**EXERCISE OBJECTIVE**
Output each line of the material exactly as it stands.
# start of DATA PROVIDED
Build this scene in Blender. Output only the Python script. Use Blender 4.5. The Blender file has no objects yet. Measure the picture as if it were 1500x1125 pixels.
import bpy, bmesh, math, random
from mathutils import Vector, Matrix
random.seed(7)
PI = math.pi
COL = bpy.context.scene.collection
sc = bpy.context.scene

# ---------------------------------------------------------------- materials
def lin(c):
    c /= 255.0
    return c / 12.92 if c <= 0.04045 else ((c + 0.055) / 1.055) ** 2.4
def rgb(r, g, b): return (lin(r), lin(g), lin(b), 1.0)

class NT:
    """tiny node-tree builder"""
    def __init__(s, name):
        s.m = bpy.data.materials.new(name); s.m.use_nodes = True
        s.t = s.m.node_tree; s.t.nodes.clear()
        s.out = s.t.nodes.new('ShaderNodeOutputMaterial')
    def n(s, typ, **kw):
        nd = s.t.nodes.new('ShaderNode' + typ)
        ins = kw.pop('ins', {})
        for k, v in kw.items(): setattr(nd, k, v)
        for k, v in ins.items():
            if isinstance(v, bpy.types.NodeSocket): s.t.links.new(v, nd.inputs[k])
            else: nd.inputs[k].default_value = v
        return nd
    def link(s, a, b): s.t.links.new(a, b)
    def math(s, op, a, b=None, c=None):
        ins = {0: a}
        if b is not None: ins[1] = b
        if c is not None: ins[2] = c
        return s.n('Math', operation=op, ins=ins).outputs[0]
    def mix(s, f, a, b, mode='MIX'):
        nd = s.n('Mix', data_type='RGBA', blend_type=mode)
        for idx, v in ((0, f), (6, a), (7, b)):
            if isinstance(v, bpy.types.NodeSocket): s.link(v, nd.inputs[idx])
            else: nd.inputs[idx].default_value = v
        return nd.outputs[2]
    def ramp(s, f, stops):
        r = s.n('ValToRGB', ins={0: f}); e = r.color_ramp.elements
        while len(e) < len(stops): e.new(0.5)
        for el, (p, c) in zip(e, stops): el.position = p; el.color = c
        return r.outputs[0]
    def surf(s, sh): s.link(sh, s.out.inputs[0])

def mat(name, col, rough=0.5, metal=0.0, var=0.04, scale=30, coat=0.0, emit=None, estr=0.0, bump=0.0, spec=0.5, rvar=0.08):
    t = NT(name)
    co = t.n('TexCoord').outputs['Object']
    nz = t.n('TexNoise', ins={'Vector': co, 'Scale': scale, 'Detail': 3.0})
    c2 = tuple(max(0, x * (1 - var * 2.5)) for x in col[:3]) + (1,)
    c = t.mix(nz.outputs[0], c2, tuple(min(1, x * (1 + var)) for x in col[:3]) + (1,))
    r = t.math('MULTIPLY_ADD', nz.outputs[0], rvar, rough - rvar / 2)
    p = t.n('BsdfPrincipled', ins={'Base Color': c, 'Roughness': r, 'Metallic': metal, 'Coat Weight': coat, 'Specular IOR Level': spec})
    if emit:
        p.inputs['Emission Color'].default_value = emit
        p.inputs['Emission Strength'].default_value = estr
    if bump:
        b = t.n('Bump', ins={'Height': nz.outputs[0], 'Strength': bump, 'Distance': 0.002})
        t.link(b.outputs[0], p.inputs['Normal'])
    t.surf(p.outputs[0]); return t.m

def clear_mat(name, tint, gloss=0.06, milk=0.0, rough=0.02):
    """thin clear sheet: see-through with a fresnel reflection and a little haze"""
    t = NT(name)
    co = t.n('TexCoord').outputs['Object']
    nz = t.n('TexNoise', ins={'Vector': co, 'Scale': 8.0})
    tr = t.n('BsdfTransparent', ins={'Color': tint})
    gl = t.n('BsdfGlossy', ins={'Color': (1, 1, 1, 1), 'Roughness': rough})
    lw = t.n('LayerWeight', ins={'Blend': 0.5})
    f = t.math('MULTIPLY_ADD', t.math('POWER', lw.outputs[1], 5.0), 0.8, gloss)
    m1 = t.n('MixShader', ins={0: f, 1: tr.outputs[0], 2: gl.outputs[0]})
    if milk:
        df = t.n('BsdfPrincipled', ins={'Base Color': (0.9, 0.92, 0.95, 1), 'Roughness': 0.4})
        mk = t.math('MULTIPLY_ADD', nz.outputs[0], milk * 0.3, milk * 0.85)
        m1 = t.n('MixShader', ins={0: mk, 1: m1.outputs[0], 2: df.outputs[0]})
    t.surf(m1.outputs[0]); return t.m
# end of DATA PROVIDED
**OUTPUT BELOW**
Build this scene in Blender. Output only the Python script. Use Blender 4.5. The Blender file has no objects yet. Measure the picture as if it were 1500x1125 pixels.
import bpy, bmesh, math, random
from mathutils import Vector, Matrix
random.seed(7)
PI = math.pi
COL = bpy.context.scene.collection
sc = bpy.context.scene

# ---------------------------------------------------------------- materials
def lin(c):
    c /= 255.0
    return c / 12.92 if c <= 0.04045 else ((c + 0.055) / 1.055) ** 2.4
def rgb(r, g, b): return (lin(r), lin(g), lin(b), 1.0)

class NT:
    """tiny node-tree builder"""
    def __init__(s, name):
        s.m = bpy.data.materials.new(name); s.m.use_nodes = True
        s.t = s.m.node_tree; s.t.nodes.clear()
        s.out = s.t.nodes.new('ShaderNodeOutputMaterial')
    def n(s, typ, **kw):
        nd = s.t.nodes.new('ShaderNode' + typ)
        ins = kw.pop('ins', {})
        for k, v in kw.items(): setattr(nd, k, v)
        for k, v in ins.items():
            if isinstance(v, bpy.types.NodeSocket): s.t.links.new(v, nd.inputs[k])
            else: nd.inputs[k].default_value = v
        return nd
    def link(s, a, b): s.t.links.new(a, b)
    def math(s, op, a, b=None, c=None):
        ins = {0: a}
        if b is not None: ins[1] = b
        if c is not None: ins[2] = c
        return s.n('Math', operation=op, ins=ins).outputs[0]
    def mix(s, f, a, b, mode='MIX'):
        nd = s.n('Mix', data_type='RGBA', blend_type=mode)
        for idx, v in ((0, f), (6, a), (7, b)):
            if isinstance(v, bpy.types.NodeSocket): s.link(v, nd.inputs[idx])
            else: nd.inputs[idx].default_value = v
        return nd.outputs[2]
    def ramp(s, f, stops):
        r = s.n('ValToRGB', ins={0: f}); e = r.color_ramp.elements
        while len(e) < len(stops): e.new(0.5)
        for el, (p, c) in zip(e, stops): el.position = p; el.color = c
        return r.outputs[0]
    def surf(s, sh): s.link(sh, s.out.inputs[0])

def mat(name, col, rough=0.5, metal=0.0, var=0.04, scale=30, coat=0.0, emit=None, estr=0.0, bump=0.0, spec=0.5, rvar=0.08):
    t = NT(name)
    co = t.n('TexCoord').outputs['Object']
    nz = t.n('TexNoise', ins={'Vector': co, 'Scale': scale, 'Detail': 3.0})
    c2 = tuple(max(0, x * (1 - var * 2.5)) for x in col[:3]) + (1,)
    c = t.mix(nz.outputs[0], c2, tuple(min(1, x * (1 + var)) for x in col[:3]) + (1,))
    r = t.math('MULTIPLY_ADD', nz.outputs[0], rvar, rough - rvar / 2)
    p = t.n('BsdfPrincipled', ins={'Base Color': c, 'Roughness': r, 'Metallic': metal, 'Coat Weight': coat, 'Specular IOR Level': spec})
    if emit:
        p.inputs['Emission Color'].default_value = emit
        p.inputs['Emission Strength'].default_value = estr
    if bump:
        b = t.n('Bump', ins={'Height': nz.outputs[0], 'Strength': bump, 'Distance': 0.002})
        t.link(b.outputs[0], p.inputs['Normal'])
    t.surf(p.outputs[0]); return t.m

def clear_mat(name, tint, gloss=0.06, milk=0.0, rough=0.02):
    """thin clear sheet: see-through with a fresnel reflection and a little haze"""
    t = NT(name)
    co = t.n('TexCoord').outputs['Object']
    nz = t.n('TexNoise', ins={'Vector': co, 'Scale': 8.0})
    tr = t.n('BsdfTransparent', ins={'Color': tint})
    gl = t.n('BsdfGlossy', ins={'Color': (1, 1, 1, 1), 'Roughness': rough})
    lw = t.n('LayerWeight', ins={'Blend': 0.5})
    f = t.math('MULTIPLY_ADD', t.math('POWER', lw.outputs[1], 5.0), 0.8, gloss)
    m1 = t.n('MixShader', ins={0: f, 1: tr.outputs[0], 2: gl.outputs[0]})
    if milk:
        df = t.n('BsdfPrincipled', ins={'Base Color': (0.9, 0.92, 0.95, 1), 'Roughness': 0.4})
        mk = t.math('MULTIPLY_ADD', nz.outputs[0], milk * 0.3, milk * 0.85)
        m1 = t.n('MixShader', ins={0: mk, 1: m1.outputs[0], 2: df.outputs[0]})
    t.surf(m1.outputs[0]); return t.m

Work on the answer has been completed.